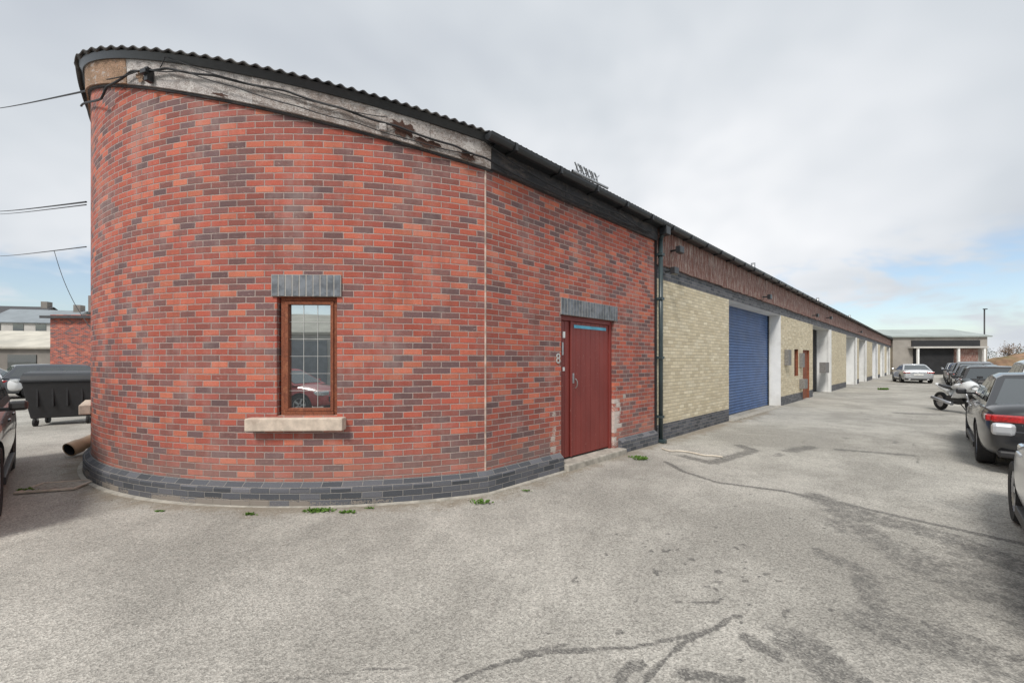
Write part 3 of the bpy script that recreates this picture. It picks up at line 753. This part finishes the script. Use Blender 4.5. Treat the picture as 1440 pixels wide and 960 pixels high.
    boxes('exhausts',I,[(-hl-.03,-hl+.1,hw*.5,hw*.62,.24,.30),(-hl-.03,-hl+.1,-hw*.62,-hw*.5,.24,.30)],M_rim,e,bev=.01)
    return e
HD=math.atan2(d.y,d.x)
def park(name,a0,L,Wd,H,pm,kind,b0=9.8,rot=0,wr=.32,flip=False):
    p=AB(a0+L/2,b0+Wd/2); return car(name,p,HD+rot+(math.pi if flip else 0),L,Wd,H,pm,kind,wr)
park('silver_hatchback_car',-1.85,4.0,1.75,1.55,P_silver,'hatch',9.80)
park('black_saloon_car',3.95,4.75,1.84,1.44,P_black,'sedan',9.72,wr=.34)
park('silver_suv_car',9.8,4.5,1.85,1.68,P_silver,'suv',10.5,wr=.36)
park('dark_parked_car',18.4,4.3,1.75,1.45,P_dk,'hatch',9.9)
park('black_parked_car',23.4,4.4,1.8,1.47,P_black,'hatch',9.9,flip=True)
park('grey_parked_car',28.4,4.5,1.8,1.62,P_grey,'suv',9.9,wr=.35)
park('dark_parked_car',33.5,4.6,1.8,1.45,P_dk,'sedan',9.8)
park('navy_parked_car',38.6,4.2,1.8,1.5,P_navy,'hatch',9.8)
park('silver_parked_car',43.5,4.4,1.8,1.5,P_silver,'hatch',9.8)
park('grey_parked_car',49,4.4,1.8,1.5,P_grey,'sedan',9.8)
for i in range(4): park('background_car',17+i*6,4.4,1.8,1.5,(P_grey,P_silver,P_white,P_dk)[i],('suv','hatch')[i%2],13.5)
p=G(1291,538); car('silver_saloon_car',(p.x+.4,p.y+.9),HD+.20,4.5,1.8,1.42,P_silver,'sedan')
hd=Vector((.76,-.65)).normalized(); sdv=Vector((-hd.y,hd.x))
pw=G(4,727); L_=4.7
cen=Vector((pw.x,pw.y))-hd*(L_/2-L_*.19)-sdv*.93
car('dark_suv_car',cen,math.atan2(hd.y,hd.x),L_,1.88,1.80,P_dk,'suv',.38)
car('grey_estate_car',G(60,572)+Vector((-4.5,5.)),1.0,4.5,1.8,1.5,P_grey,'hatch')
car('white_parked_car',(-24,17.5),.3,4.6,1.8,1.6,P_white,'suv')
car('red_hatchback_car',(-6.9,-4.2),.25,4.0,1.7,1.42,P_red,'hatch')
car('grey_hatchback_car',(-1.8,-6.2),.1,4.2,1.75,1.5,P_grey,'hatch')
car('white_saloon_car',(-12.5,-6.0),.2,4.3,1.75,1.5,P_white,'sedan')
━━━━
== Instructions for the task ==
Leave the pictures out and output the rest of the listing exactly.

== Response to the exercise ==
Write part 3 of the bpy script that recreates this picture. It picks up at line 753. This part finishes the script. Use Blender 4.5. Treat the picture as 1440 pixels wide and 960 pixels high.
    boxes('exhausts',I,[(-hl-.03,-hl+.1,hw*.5,hw*.62,.24,.30),(-hl-.03,-hl+.1,-hw*.62,-hw*.5,.24,.30)],M_rim,e,bev=.01)
    return e
HD=math.atan2(d.y,d.x)
def park(name,a0,L,Wd,H,pm,kind,b0=9.8,rot=0,wr=.32,flip=False):
    p=AB(a0+L/2,b0+Wd/2); return car(name,p,HD+rot+(math.pi if flip else 0),L,Wd,H,pm,kind,wr)
park('silver_hatchback_car',-1.85,4.0,1.75,1.55,P_silver,'hatch',9.80)
park('black_saloon_car',3.95,4.75,1.84,1.44,P_black,'sedan',9.72,wr=.34)
park('silver_suv_car',9.8,4.5,1.85,1.68,P_silver,'suv',10.5,wr=.36)
park('dark_parked_car',18.4,4.3,1.75,1.45,P_dk,'hatch',9.9)
park('black_parked_car',23.4,4.4,1.8,1.47,P_black,'hatch',9.9,flip=True)
park('grey_parked_car',28.4,4.5,1.8,1.62,P_grey,'suv',9.9,wr=.35)
park('dark_parked_car',33.5,4.6,1.8,1.45,P_dk,'sedan',9.8)
park('navy_parked_car',38.6,4.2,1.8,1.5,P_navy,'hatch',9.8)
park('silver_parked_car',43.5,4.4,1.8,1.5,P_silver,'hatch',9.8)
park('grey_parked_car',49,4.4,1.8,1.5,P_grey,'sedan',9.8)
for i in range(4): park('background_car',17+i*6,4.4,1.8,1.5,(P_grey,P_silver,P_white,P_dk)[i],('suv','hatch')[i%2],13.5)
p=G(1291,538); car('silver_saloon_car',(p.x+.4,p.y+.9),HD+.20,4.5,1.8,1.42,P_silver,'sedan')
hd=Vector((.76,-.65)).normalized(); sdv=Vector((-hd.y,hd.x))
pw=G(4,727); L_=4.7
cen=Vector((pw.x,pw.y))-hd*(L_/2-L_*.19)-sdv*.93
car('dark_suv_car',cen,math.atan2(hd.y,hd.x),L_,1.88,1.80,P_dk,'suv',.38)
car('grey_estate_car',G(60,572)+Vector((-4.5,5.)),1.0,4.5,1.8,1.5,P_grey,'hatch')
car('white_parked_car',(-24,17.5),.3,4.6,1.8,1.6,P_white,'suv')
car('red_hatchback_car',(-6.9,-4.2),.25,4.0,1.7,1.42,P_red,'hatch')
car('grey_hatchback_car',(-1.8,-6.2),.1,4.2,1.75,1.5,P_grey,'hatch')
car('white_saloon_car',(-12.5,-6.0),.2,4.3,1.75,1.5,P_white,'sedan')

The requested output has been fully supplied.